The Parliament of Finland on Monday passed a revision to the country's copyright laws that makes circumventing DRM a crime.  This helps finally bring Finland into line with the European Union Copyright Directive (EUCD); its tardiness in adopting the EUCD earned it the threat of a fine from the European Commission back in March of this year.

Consumer advocates and some legal scholars in Europe have been concerned that the anticircumvention provision of the EUCD conflicts with private copying rights in the copyright laws of most European countries.  (This is analogous to concerns in the US that DMCA 1201 curtails consumers' Fair Use rights under American law.)  Under the EUCD provision, circumventing DRM in order to make copies of content for one's own use is just as illegal as doing so for infringing purposes.  At the same time, a court in France has found that the copy protection in DVDs abridges private copying rights.

Finland is attempting to resolve this conflict by asking content owners not to sue individuals for hacking DRM systems for purposes of lawful private copying, and it has said that it will not prosecute such circumventions.  It all comes down to benefit of doubt, to which copyright owners say their are entitled because the content is their property; and they fear that copies made under private copying law could lead to more copies that end up on file-sharing networks or otherwise infringe copyright.

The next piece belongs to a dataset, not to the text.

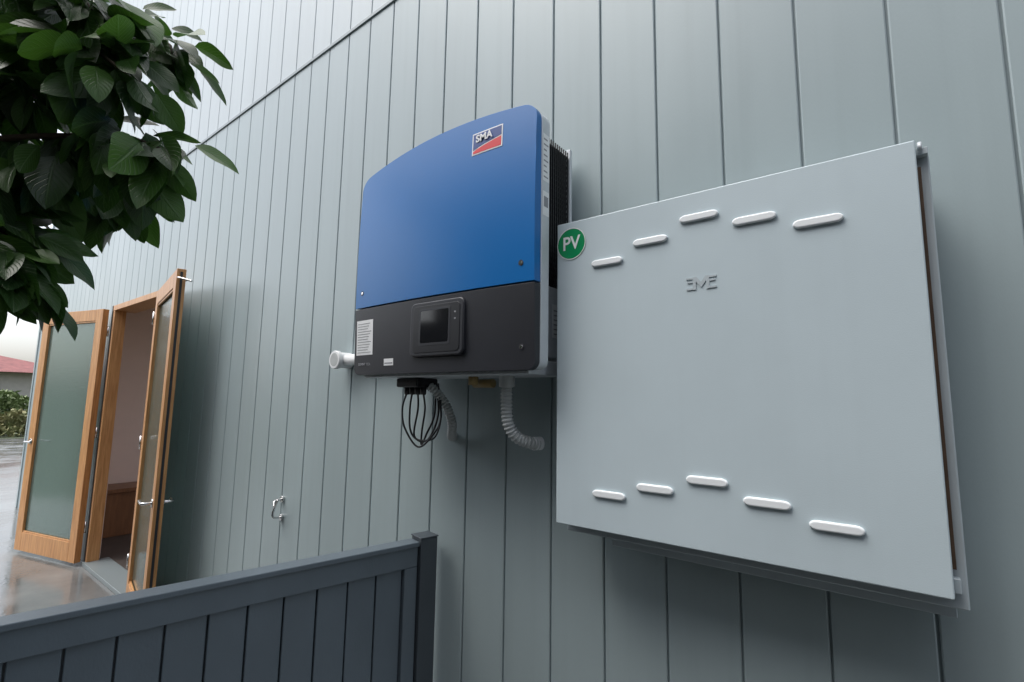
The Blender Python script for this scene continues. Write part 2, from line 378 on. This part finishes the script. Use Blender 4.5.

Most everyone agrees that there is no such thing as hack-proof DRM.  Despite that, most content owners measure the value of DRM in terms of its robustness.  While that's an important criterion, we believe that it's just as important to measure DRM technologies in terms of the width of the regions of ambiguity between the restrictions they place on content usage and the rights that consumers expect -- that is, the number of use cases where the technology creates a "doubt" to which consumers or content owners can get the benefit.  The gap will never be 100 percent closed, but as long as it narrows, we can claim progress.